— begin —

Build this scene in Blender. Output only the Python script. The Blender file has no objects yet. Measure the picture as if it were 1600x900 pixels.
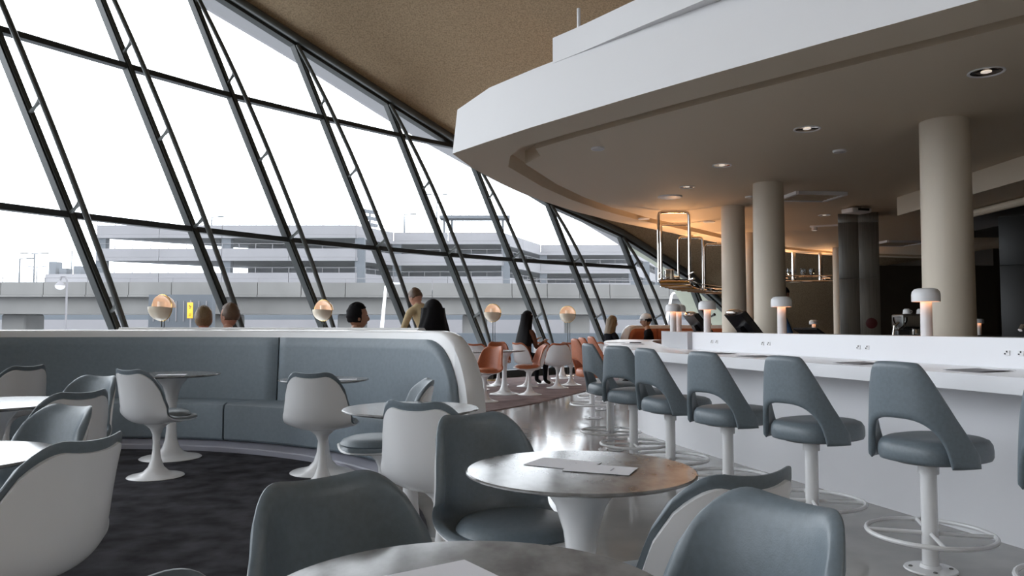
import bpy, bmesh, math, random
from mathutils import Vector, Matrix
random.seed(7)
sc = bpy.context.scene
COL = sc.collection
R = math.radians
PI = math.pi
# ---------------------------------------------------------------- camera
F = 1200.0                    # focal length in pixels of the 1600 x 900 frame
HC = 1.2                      # eye height
PITCH = math.atan(58.0 / F)
cam_d = bpy.data.cameras.new('camera')
cam_d.sensor_width = 36.0
cam_d.lens = 36.0 * F / 1600.0
cam_d.clip_start = 0.05
cam_d.clip_end = 2000
cam = bpy.data.objects.new('camera', cam_d)
COL.objects.link(cam)
cam.location = (0, 0, HC)
cam.rotation_euler = (PI / 2 + PITCH, 0, 0)
sc.camera = cam
# ---------------------------------------------------------------- world: bright overcast sky
world = bpy.data.worlds.new('overcast_sky')
sc.world = world
world.use_nodes = True
wn = world.node_tree.nodes
wl = world.node_tree.links
wn.clear()
wo = wn.new('ShaderNodeOutputWorld')
wb = wn.new('ShaderNodeBackground')
wt = wn.new('ShaderNodeTexCoord')
wsep = wn.new('ShaderNodeSeparateXYZ')
wr = wn.new('ShaderNodeValToRGB')
wr.color_ramp.elements[0].position = 0.0
wr.color_ramp.elements[0].color = (0.88, 0.935, 1.0, 1)
wr.color_ramp.elements[1].position = 0.6
wr.color_ramp.elements[1].color = (0.93, 0.965, 1.0, 1)
wl.new(wt.outputs['Generated'], wsep.inputs[0])
wl.new(wsep.outputs['Z'], wr.inputs[0])
wl.new(wr.outputs[0], wb.inputs[0])
wb.inputs[1].default_value = 3.8
wl.new(wb.outputs[0], wo.inputs[0])
# ---------------------------------------------------------------- exposure
sc.view_settings.view_transform = 'Standard'
sc.view_settings.look = 'None'
sc.view_settings.gamma = 1.0
sc.view_settings.use_curve_mapping = False
sc.view_settings.exposure = 0.22
sc.cycles.use_denoising = True
sc.cycles.max_bounces = 10
sc.cycles.diffuse_bounces = 6
sc.cycles.transparent_max_bounces = 24
sc.cycles.sample_clamp_indirect = 8.0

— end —

— WHAT THIS TASK INVOLVES —
Quote the preceding listing precisely and completely, omitting its images.

— CORRECT ANSWER —
Build this scene in Blender. Output only the Python script. The Blender file has no objects yet. Measure the picture as if it were 1600x900 pixels.
import bpy, bmesh, math, random
from mathutils import Vector, Matrix
random.seed(7)
sc = bpy.context.scene
COL = sc.collection
R = math.radians
PI = math.pi
# ---------------------------------------------------------------- camera
F = 1200.0                    # focal length in pixels of the 1600 x 900 frame
HC = 1.2                      # eye height
PITCH = math.atan(58.0 / F)
cam_d = bpy.data.cameras.new('camera')
cam_d.sensor_width = 36.0
cam_d.lens = 36.0 * F / 1600.0
cam_d.clip_start = 0.05
cam_d.clip_end = 2000
cam = bpy.data.objects.new('camera', cam_d)
COL.objects.link(cam)
cam.location = (0, 0, HC)
cam.rotation_euler = (PI / 2 + PITCH, 0, 0)
sc.camera = cam
# ---------------------------------------------------------------- world: bright overcast sky
world = bpy.data.worlds.new('overcast_sky')
sc.world = world
world.use_nodes = True
wn = world.node_tree.nodes
wl = world.node_tree.links
wn.clear()
wo = wn.new('ShaderNodeOutputWorld')
wb = wn.new('ShaderNodeBackground')
wt = wn.new('ShaderNodeTexCoord')
wsep = wn.new('ShaderNodeSeparateXYZ')
wr = wn.new('ShaderNodeValToRGB')
wr.color_ramp.elements[0].position = 0.0
wr.color_ramp.elements[0].color = (0.88, 0.935, 1.0, 1)
wr.color_ramp.elements[1].position = 0.6
wr.color_ramp.elements[1].color = (0.93, 0.965, 1.0, 1)
wl.new(wt.outputs['Generated'], wsep.inputs[0])
wl.new(wsep.outputs['Z'], wr.inputs[0])
wl.new(wr.outputs[0], wb.inputs[0])
wb.inputs[1].default_value = 3.8
wl.new(wb.outputs[0], wo.inputs[0])
# ---------------------------------------------------------------- exposure
sc.view_settings.view_transform = 'Standard'
sc.view_settings.look = 'None'
sc.view_settings.gamma = 1.0
sc.view_settings.use_curve_mapping = False
sc.view_settings.exposure = 0.22
sc.cycles.use_denoising = True
sc.cycles.max_bounces = 10
sc.cycles.diffuse_bounces = 6
sc.cycles.transparent_max_bounces = 24
sc.cycles.sample_clamp_indirect = 8.0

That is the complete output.